Für überhaupt keine gute Idee hält Andreas Kilb Überlegungen, das Berliner Literaturfestival ab 2008 zu "biennalisieren". "Man wolle vermeiden, heißt es salomonisch aus dem Bundeskulturministerium, dass sich die Waage der Kulturförderung noch mehr zugunsten Berlins neige. Muss man das so verstehen, dass eine Kulturveranstaltung von (mindestens) nationaler Bedeutung nicht mehr angemessen gefördert werden kann, nur weil sie in Berlin stattfindet? Will der Kulturstaatsminister etwa gezielt die Regionalisierung der Berliner Kulturszene betreiben, um nicht den Neid westdeutscher Förderungsanwärter zu erregen?"

Weitere Artikel: Gerard Mortier geht mit 65 nicht in Rente, sondern in die Neue Welt, wo er sich als designierter Chef der New York City Opera schon auf Widrigkeiten gefasst macht: "Ich lege jetzt wieder meine Rüstung an und werde den Kampf aufnehmen." In der Serie zur Lage der Familie macht uns Tilmann Lahme mit der Situation des akademischen Nachwuchses bekannt. Die Musik von Tokio Hotel muss kein erwachsener Mainstream-Fan schrecklich finden - darum ist sie, so Richard Kämmerlings, "das beste Beispiel für eine längst altersunabhängige Geschmacksnivellierung im Pop". Joseph Hanimann klagt über den Diebstahl von zwei der "privatesten und intimsten" Picasso-Gemälde aus Familienbesitz. Alexandra Kemmerer war bei einer Berliner Debatte zum Thema Sterbehilfe zugegen. Andreas Rossmann war dabei, als der Star-Architekt Norman Foster in Duisburg seinen "Masterplan" zum Umbau der Innenstadt vorstellte. Dieter Bartetzko gratuliert Harry Belafonte zum 80. Martin Kämpchen meldet die neuesten Kinostatistiken aus Indien, wo im letzten Jahr nicht weniger als 1091 Filme gedreht wurden. Auf der letzten Seite stellt Beate Tröger den neuen Rotbuch-Programmleiter Olaf Irlenkäuser vor. Und Heinrich Wefing hat sich einen Abend lang durch den Berliner Politveranstaltungsbetrieb bewegt, mit Vorträgen, Diskussionen, Buchvorstellungen.

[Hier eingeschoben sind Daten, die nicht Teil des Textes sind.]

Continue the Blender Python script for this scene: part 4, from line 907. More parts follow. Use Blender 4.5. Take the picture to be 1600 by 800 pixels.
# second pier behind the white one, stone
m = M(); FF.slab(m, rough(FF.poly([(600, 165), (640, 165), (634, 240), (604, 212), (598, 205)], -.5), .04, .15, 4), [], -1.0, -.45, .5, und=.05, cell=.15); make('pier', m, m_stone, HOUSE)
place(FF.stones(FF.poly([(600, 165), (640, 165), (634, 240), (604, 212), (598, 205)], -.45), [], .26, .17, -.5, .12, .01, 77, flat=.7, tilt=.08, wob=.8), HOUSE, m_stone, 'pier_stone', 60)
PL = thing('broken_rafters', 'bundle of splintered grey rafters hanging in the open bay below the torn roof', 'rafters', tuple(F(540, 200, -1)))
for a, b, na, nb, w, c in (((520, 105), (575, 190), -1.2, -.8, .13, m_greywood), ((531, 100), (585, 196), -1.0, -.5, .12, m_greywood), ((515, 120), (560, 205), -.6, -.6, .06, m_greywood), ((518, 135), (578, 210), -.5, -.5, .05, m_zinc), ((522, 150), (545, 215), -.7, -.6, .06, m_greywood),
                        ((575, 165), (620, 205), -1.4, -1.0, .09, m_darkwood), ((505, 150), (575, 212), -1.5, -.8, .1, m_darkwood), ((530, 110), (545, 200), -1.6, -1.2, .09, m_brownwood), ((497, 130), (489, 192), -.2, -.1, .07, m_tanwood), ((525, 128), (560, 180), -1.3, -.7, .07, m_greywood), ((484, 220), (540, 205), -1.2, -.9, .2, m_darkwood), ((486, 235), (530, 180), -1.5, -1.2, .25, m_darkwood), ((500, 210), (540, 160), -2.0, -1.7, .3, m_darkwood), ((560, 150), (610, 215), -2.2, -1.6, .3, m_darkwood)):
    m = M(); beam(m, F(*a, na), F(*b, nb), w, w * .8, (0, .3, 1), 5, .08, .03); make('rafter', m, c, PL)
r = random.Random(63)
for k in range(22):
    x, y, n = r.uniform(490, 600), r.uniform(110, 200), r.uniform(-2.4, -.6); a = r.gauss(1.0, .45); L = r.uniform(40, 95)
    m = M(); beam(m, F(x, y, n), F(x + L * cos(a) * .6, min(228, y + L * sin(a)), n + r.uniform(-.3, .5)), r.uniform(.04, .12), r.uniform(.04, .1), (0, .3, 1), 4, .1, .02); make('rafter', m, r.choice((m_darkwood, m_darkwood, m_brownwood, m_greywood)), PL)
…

Auf der Kino-Seite gratuliert Andreas Kilb dem einstigen Filmkritiker und heutigen Film- und Fernsehregisseur Hans-Christoph Blumenberg zum 60. Geburtstag und erinnert sich an die "heroische Zeit der deutschen Filmkritik". Andreas Platthaus porträtiert den Trickfilmer Norman McLaren, dessen Werk das Berliner Arsenal jetzt in einer Retrospektive vorstellt. Michael Althen macht auf einen Kurzfilmwettbewerb im Internet aufmerksam, bei dem es eine Million Pfund für ein größeres Projekt zu gewinnen gibt.

Besprochen werden eine Bremer Ausstellung zu Paradieses-Vorstellungen aus aller Welt und ein Frankfurter Konzert, auf dem Sting Lieder John Dowlands zur Laute sang. Eine Rezension gibt es zu David Mitchells Roman "Der Wolkenatlas" (mehr dazu in der Bücherschau des Tages ab 14 Uhr).

Der Politikteil bringt einen Essay des Politologen Konrad Löw, der mit einigen Zitaten nachweisen will, dass das deutsche Volk keineswegs so einig mit der Judenpolitik Hitlers gewesen sei, wie es in vielen Geschichtsbüchern behauptet werde.